- [Task requirements]:
Copy out all lines that carry the word "part".

- [Records shown]:

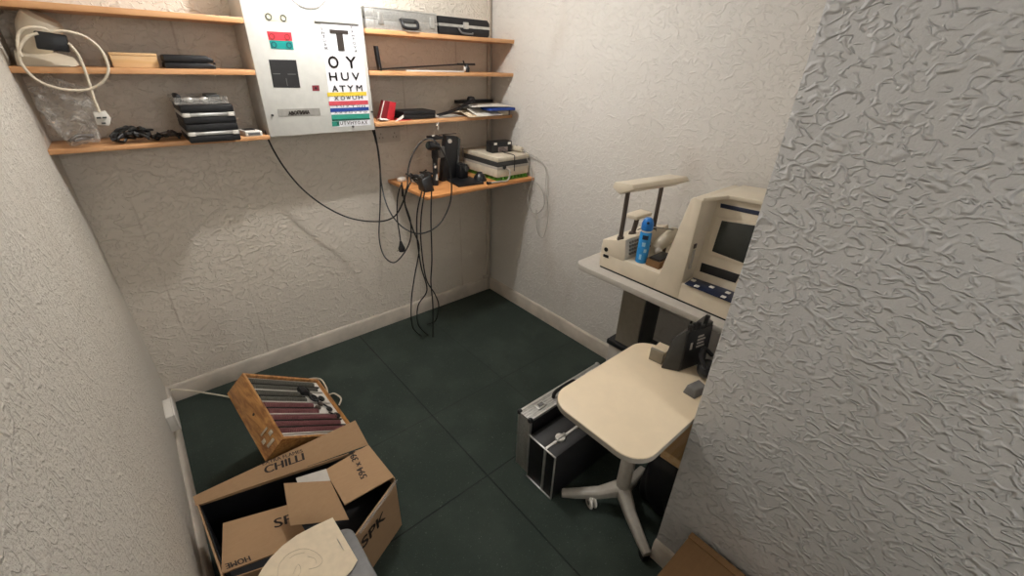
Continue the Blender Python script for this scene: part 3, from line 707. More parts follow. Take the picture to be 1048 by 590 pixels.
obj('side_knob', MB().cyl((-.415, -.285, ZD+.075), (-.415, -.268, ZD+.075), .017, n=16), M_dgrey, oh)
obj('chin_cup', MB().lathe((-.345, -.33, ZD+.001), (0, 0, .055), [(0, 0), (.045, 0), (.038, .45), (.022, .85), (.01, 1), (0, 1)], 18), M_blk, oh)
# black headset-like second head at the front-left
h2 = thing('ophthalmoscope_handle', (-.70, -.33, ZD), 'short black instrument handle standing near the front of the corner shelf', 'instrument')
P = sp_(437, 195, -.36)
obj('handle_body', MB().hexa([(P.x-.03, -.39, ZD), (P.x+.035, -.39, ZD), (P.x+.035, -.31, ZD), (P.x-.03, -.31, ZD), (P.x-.035, -.37, ZD+.07), (P.x+.025, -.37, ZD+.095), (P.x+.02, -.31, ZD+.095), (P.x-.035, -.31, ZD+.075)], .006), M_blk, h2)
obj('handle_knob', MB().cyl((P.x-.04, -.36, ZD+.075), (P.x-.015, -.345, ZD+.088), .014, n=14), M_dgrey, h2)
q = sp_(447, 181, -.40); obj('metal_nipple', MB().cyl(q+V((0, 0, -.02)), q+V((.003, 0, .012)), .007, .005, 12), M_lamg, h2)
# white plugs on the shelf
def plug(px, py, label):
    p = at(px, py, 'z', ZD+.010); t = thing('mains_plug', (p.x, p.y, ZD), label, 'plug', 'white plugs on the corner shelf')
    obj('plug_body', MB().box((-.024, -.020, .001), (.024, .018, .024), .006, Matrix.Translation((p.x, p.y, ZD)) @ Matrix.Rotation(.3, 4, 'Z')), M_white2, t)
    m = MB(); mm = Matrix.Translation((p.x, p.y, ZD)) @ Matrix.Rotation(.3, 4, 'Z')
    for y in (-.010, .008): m.box((.024, y-.002, .010), (.040, y+.002, .016), 0, mm)
    obj('pin', m, M_brass, t)
    return p
p1 = plug(411, 184, 'white mains plug at the far left end of the corner shelf')
p2 = plug(425, 185, 'white mains plug right of another on the corner shelf, nearer the black instrument')
# dark heap of leads around the instrument
hp = thing('cable_heap', (-.6, -.15, ZD), 'heap of dark leads lying behind the white plugs on the corner shelf', 'cables'); R = random.Random(11)
for k in range(7):
    P = [(-.745+.031*i+R.uniform(-.02, .02), -.16+R.uniform(-.07, .06), ZD+.008+R.uniform(0, .05)) for i in range(6)]
    obj('lead', MB().tube(P, R.uniform(.004, .007), 7, 5), [M_rub, M_dgrey, M_rub][k % 3], hp)

# ------------------------------------------------------------------ hanging cables
def hang(pxs, ys, r, m, label, name='hanging_cable', group=None, ends=None):
    n = len(pxs); P = []
    for i, (x, y) in enumerate(pxs):
        u = i/(n-1)*(len(ys)-1); k = min(int(u), len(ys)-2); yy = ys[k]+(ys[k+1]-ys[k])*(u-k)
        P.append(at(x, y, 'y', yy))
    if ends:
        for i, p in ends.items(): P[i] = V(p)
    t = obj(name, MB().tube(P, r, 7, 6), m); return tag(t, label, 'cable', group)
hang([(271, 134), (279, 152), (292, 173), (310, 194), (332, 211), (357, 223), (383, 227), (402, 223), (412, 208), (417, 190)], (-.20, -.10, -.09, -.14, -.482, -.50), .0042, M_rub, 'black cable swooping from the cabinet left corner to the corner shelf')
hang([(383, 132), (388, 160), (391, 192), (399, 217), (414, 234), (432, 239), (450, 229), (461, 206), (461, 178), (453, 155), (443, 143), (433, 144), (424, 155), (418, 172), (417, 192)], (-.19, -.12, -.3, -.49, -.49, -.49, -.48, -.40, -.42, -.45), .0042, M_rub, 'black cable looping in a wide ring around the upright black instrument')
hang([(381, 132), (386, 150), (389, 178), (389, 212), (388, 243), (393, 262), (403, 269), (413, 260), (420, 245), (420, 226), (414, 205), (420, 187)], (-.19, -.12, -.12, -.2, -.40, -.49, -.485), .004, M_rub, 'black cable drooping lowest in a narrow loop below the cabinet')
def floor_hang(px, lab, y0, y1, zed):
    n = len(px); P = []
    for i, (x, y) in enumerate(px):
        P.append(at(x, y, 'y', y0+(y1-y0)*i/(n-1)))
    for p in P: p.z = max(p.z, .006)
    t = obj('hanging_cable', MB().tube(P, .0042, 7, 6), M_rub); return tag(t, lab, 'cable')
floor_hang([(411, 187), (415, 212), (423, 236), (429, 254), (424, 285), (421, 309), (422, 334), (431, 344)], 'black cable hanging to the carpet, leftmost of the four below the corner shelf', -.475, -.278, 0)
floor_hang([(432, 195), (427, 218), (427, 244), (431, 273), (437, 297), (428, 313), (428, 332), (438, 344)], 'black cable to the carpet, second from left below the corner shelf, kinked twice', -.478, -.30, 0)
floor_hang([(435, 193), (431, 222), (431, 250), (436, 285), (445, 301), (449, 313), (446, 328), (437, 332)], 'black cable to the carpet below the corner shelf, ending in a bend to the right', -.478, -.19, 0)
floor_hang([(442, 190), (441, 222), (442, 265), (441, 289), (443, 313), (443, 345)], 'straightest black cable hanging from the corner shelf to the carpet', -.48, -.34, 0)
hp2 = thing('plug_lead', (-.82, -.485, .75), 'short lead with a black moulded plug dangling left of the corner shelf', 'cable')
P = [at(x, y, 'y', -.50) for x, y in ((419, 187), (411, 189), (407, 202), (406.5, 222), (409, 240), (410, 247))]
P[0] = V((P[0].x, -.40, ZD+.008)); obj('lead', MB().tube(P, .0036, 7, 6), M_rub, hp2)
q, q2 = at(410, 247, 'y', -.50), at(411.5, 257, 'y', -.50)
pg = obj('plug', MB().lathe(q, q2-q, [(0, 0), (.006, 0), (.012, .4), (.020, .7), (.018, 1), (0, 1)], 14), M_blk, hp2)
obj('pin', MB().cyl(q2+V((-.008, 0, .012)), q2+V((-.032, 0, .006)), .003, n=8), M_brass, pg)

# ================================================================== RIGHT: instrument table + field analyser
ZI = .85
tb = thing('instrument_table', (-.24, -1.75, 0), 'grey powered instrument table under the cream visual field machine by right wall', 'table')
def rrect(x0, x1, y0, y1, r, z, n=6, rs=None):
    P = []
    for k, (cx, cy, a0) in enumerate(((x1-r, y1-r, 0), (x0+r, y1-r, 90), (x0+r, y0+r, 180), (x1-r, y0+r, 270))):
        for i in range(n+1):
            a = math.radians(a0+90*i/n); P.append((cx+r*math.cos(a), cy+r*math.sin(a), z))
    return P
obj('tabletop', MB().prism(rrect(-.462, -.006, -2.198, -1.285, .055, ZI-.030), (0, 0, .030), .004), M_lamg, tb)
m = MB().box((-.30, -1.635, .40), (-.155, -1.50, ZI-.030), .004); col = obj('upper_column', m, M_colgrey, tb)
obj('lower_column', MB().box((-.315, -1.655, .0), (-.135, -1.475, .385), .006), M_lamg, tb)
obj('collar', MB().box((-.325, -1.665, .385), (-.125, -1.465, .415), .006), M_blk, tb)
obj('switch', MB().box((-.304, -1.565, .755), (-.299, -1.545, .775), .001), M_blk, col)
obj('column_shade', MB().box((-.295, -1.642, .415), (-.15, -1.634, ZI-.030), .002), M_dgrey, tb)  # dark sheet paints shade onto the column face turned from the light
obj('cross_rail', MB().box((-.20, -2.15, ZI-.07), (-.12, -1.64, ZI-.030), .004), M_dgrey, tb)
obj('foot_bar', MB().box((-.44, -1.61, 0), (-.05, -1.55, .035), .006), M_colgrey, tb)
t = obj('hanging_cable', MB().tube([at(x, y, 'y', -1.45) for x, y in ((639, 298), (638, 304), (640, 312), (646, 317))], .004, 7, 5), M_rub); tag(t, 'short black cable loop hanging under the left end of the instrument table', 'cable')
t = obj('hanging_cable', MB().tube([(-.05, -1.80, ZI-.032), (-.06, -1.80, .7), (-.09, -1.78, .5), (-.06, -1.75, .3)], .005, 7, 5), M_rub); tag(t, 'black cable hanging behind the table column by the right wall', 'cable')

fa = thing('field_analyser', (-.22, -1.75, ZI), 'cream visual field testing machine with dark screen and forehead bar', 'medical machine')
XF = -.402; XB = -.03; YE = -2.198; ZTr = .937
obj('foot_strip', MB().box((XF+.003, YE, ZI), (XB, -1.405, ZI+.008), .001), M_blk, fa)
obj('base_tray', MB().box((XF+.001, -1.845, ZI+.008), (XB, -1.400, ZTr), .003), M_cream, fa)
hb = obj('headrest_block', MB().hexa([(XF, -1.545, ZTr-.01), (XB, -1.545, ZTr-.01), (XB, -1.400, ZTr-.01), (XF, -1.400, ZTr-.01), (XF, -1.530, 1.034), (XB, -1.530, 1.034), (XB, -1.402, .998), (XF, -1.402, .998)], .005), M_cream, fa)
m = MB()
for i in range(9):
    for j in range(4): x = XF+.03+.020*i; m.box((x, -1.5465+.0033*j-.0025, .957+.018*j), (x+.011, -1.535+.0033*j, .966+.018*j))
obj('vent', m, M_colgrey, hb)
q = at(620.5, 255.5, 'x', XF); q2 = at(620, 262, 'x', XF)
m = MB().cyl((XF-.003, q.y, q.z), (XF+.002, q.y, q.z), .011, n=14); m.box((XF-.003, q2.y-.016, q2.z-.008), (XF+.002, q2.y+.014, q2.z+.006), .001)
obj('socket', m, M_blk, hb)
def rod(x, y, z0, z1):
    o = obj('rod', MB().cyl((x, y, z0), (x, y, z1), .0105, n=14), M_rod, fa); obj('rod_collar', MB().cyl((x, y, z0-.004), (x, y, z0+.018), .017, .015, 16), M_rod, o)
rod(-.385, -1.490, 1.018, 1.262); rod(-.150, -1.515, 1.026, 1.270)
bp = [(-.425, -1.432, 1.262), (-.425, -1.440, 1.288), (-.425, -1.530, 1.295), (-.425, -1.545, 1.278), (-.425, -1.475, 1.240)]
obj('forehead_bar', MB().prism(bp, (.325, -.075, .008), .002), M_cream, fa)
# chin rest
ch = obj('chin_post', MB().lathe((-.265, -1.475, 1.012), (.02, 0, .095), [(0, 0), (.020, 0), (.020, .12), (.012, .2), (.012, .85), (.016, 1), (0, 1)], 14), M_rod, fa)
obj('chin_cup', MB().box((-.315, -1.515, 1.105), (-.185, -1.445, 1.125), .008), M_cream, fa)
# swing arm: pale capsule and ball knob
aa, ab = at(670, 254, 'x', -.22), at(694, 236, 'x', -.12)
m = MB().lathe(aa, ab-aa, [(0, 0), (.018, 0), (.030, .12), (.032, .5), (.030, .9), (.018, 1), (0, 1)], 20)
ar = obj('lens_holder_arm', m, M_cream2, fa)
obj('arm_stalk', MB().cyl(((aa+ab)/2).xy.to_3d()+V((0, 0, ZTr)), (aa+ab)/2, .009, n=10), M_rod, ar)
obj('ball_knob', MB().ball(at(674, 257, 'x', -.24), .017), M_white2, ar)
obj('arm_wire', MB().tube([(-.30, -1.52, 1.06), (-.31, -1.57, 1.09), (-.24, -1.60, 1.08), ab], .0035, 6, 5), M_gcab, ar)
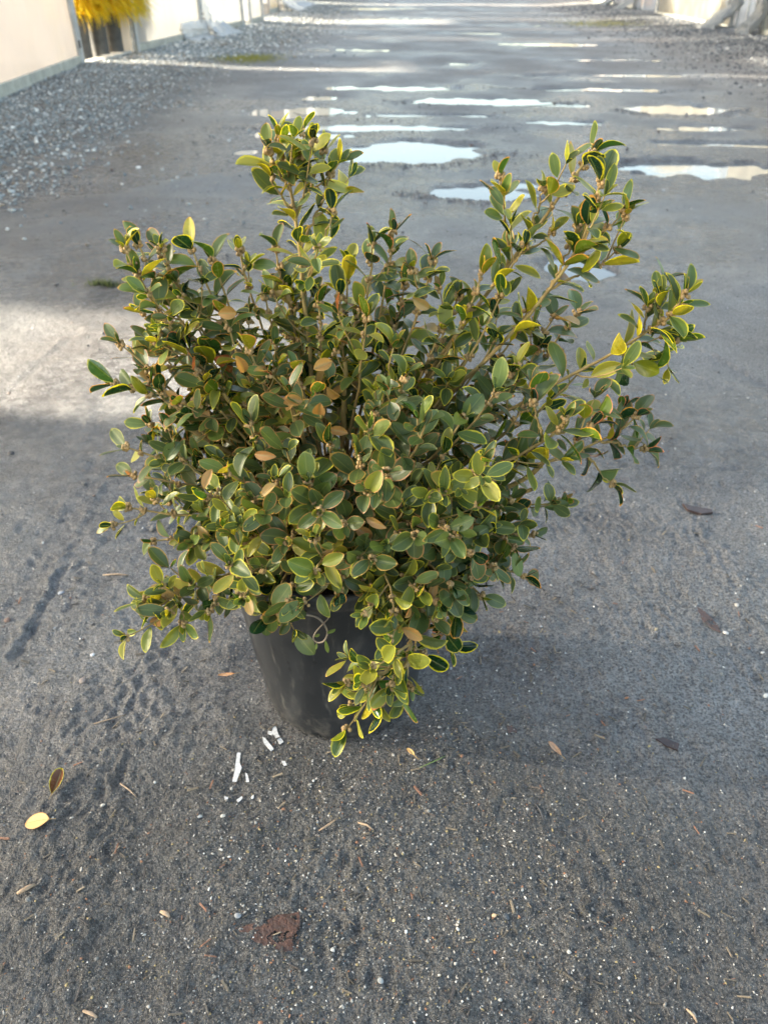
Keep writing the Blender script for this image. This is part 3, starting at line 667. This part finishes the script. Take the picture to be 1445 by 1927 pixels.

- [Result]:
Continue the Blender Python script for this scene: part 3, from line 707. More parts follow. Take the picture to be 1048 by 590 pixels.
Keep writing the Blender script for this image. This is part 3, starting at line 667. This part finishes the script. Take the picture to be 1445 by 1927 pixels.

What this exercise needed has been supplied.